Out of sight, out of mind.

This happens to parents who change their routine or are going through a troubled marriage. It can also happen to people who work swing shift, grave yard shift, change their work shift, change their routine, attending school and working part/full time. All of these things happen and add exhaustion from taking care of newborn/infant/toddler and you have a recipe for disaster.

What can you do?

The first thing we do is deflect responsibility away from the auto manufactures and the child safety seat manufacturers. Since this is part of our human nature I’ll address it first.

If you have a laptop, purse, cell phone, briefcase, and etc. Put it in the back seat next to your child’s car seat. Don’t leave it on the front passenger seat. Put it next to your child. This is enough of a routine change that even if you walk into your work without your items, you’ll remember (hopefully in time) to go back and get your things and see your child.

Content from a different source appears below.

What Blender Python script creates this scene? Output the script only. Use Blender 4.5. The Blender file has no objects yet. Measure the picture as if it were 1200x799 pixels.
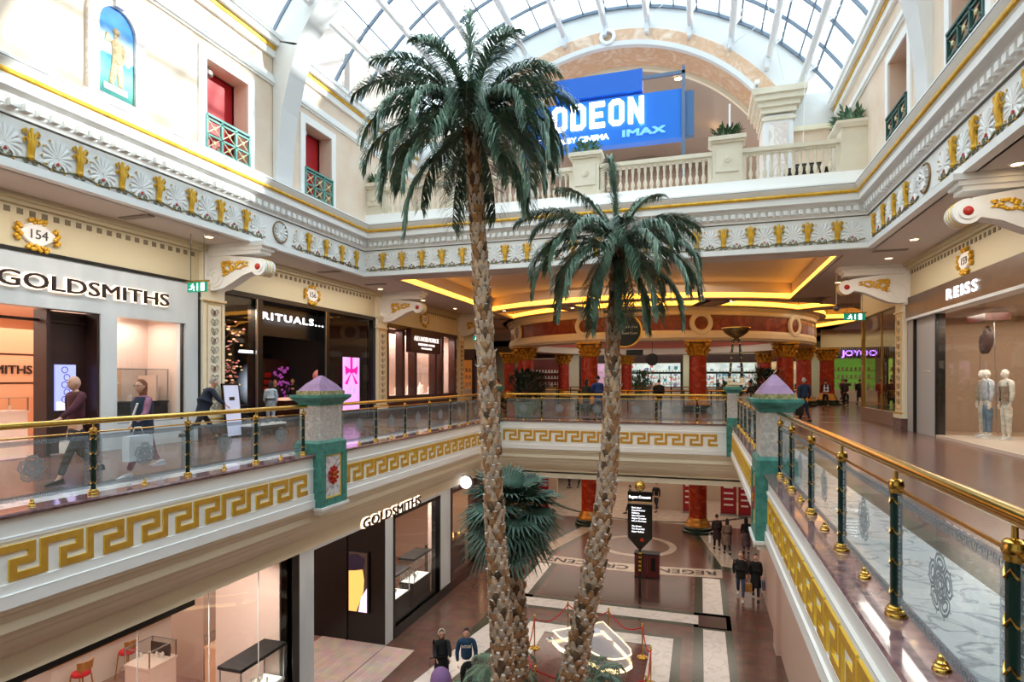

From a legal and safety standpoint, that’s all you can do.

What auto manufactures and car seat manufactures can do.

These are the real culprits. Not the parents. Not even if they are sending lewd pictures from work while going through a divorce.

The reason you are forgetting your child is because you’re zoned out while driving and your view of child is blocked. What auto manufacturers can do is put a child sensor under the child’s car seat. We have the technology to do this. It can be an after market product with a weight bearing sensor. You know how much your child weighs, program it in. When you turn off your car a child in back seat bell goes off and a sensor flashes. You are reminded that your child is in the back seat. Much like the seat belt warning signal tells you to put on your seat-belt.

Very few parents are charged in infant heatstroke deaths. The reason being that they are largely unintentional. Only 17% are considered intentional. In 83% of these cases it is parental forgetfulness. We only have those children who are reported dead. We don’t see the near misses. I’m certain that there is a proportionally higher number of those than we realize.

What can we do proactively to get such technology introduced to autos?

End Child Heatstroke Deaths and stop blaming parents.
Parents stop blaming yourselves. It’s the manufacturers fault. (Note from 2108: I should have said Auto companies fault.)

What do I mean? “It’s the manufacturers fault.” How can an auto company be held accountable for a parent leaving a child in the car and what is the medias role in this?

Anyway’s, that’s enough of me yammering at you and most of you are probably shell shocked after reading this. If you realize that you’re part of the problem but you don’t know how to get out of it, by which I mean you’re buying a product which kills and oppresses people, and you feel trapped into it (there are a lot of articles already written on this subject, google “how auto lobbyists changed our roads” and read them.)
But it’s not just the product that kills and oppresses, no, it is the people behind that product. The more you scratch, the more horrifying things you find. But I’ve yammered enough.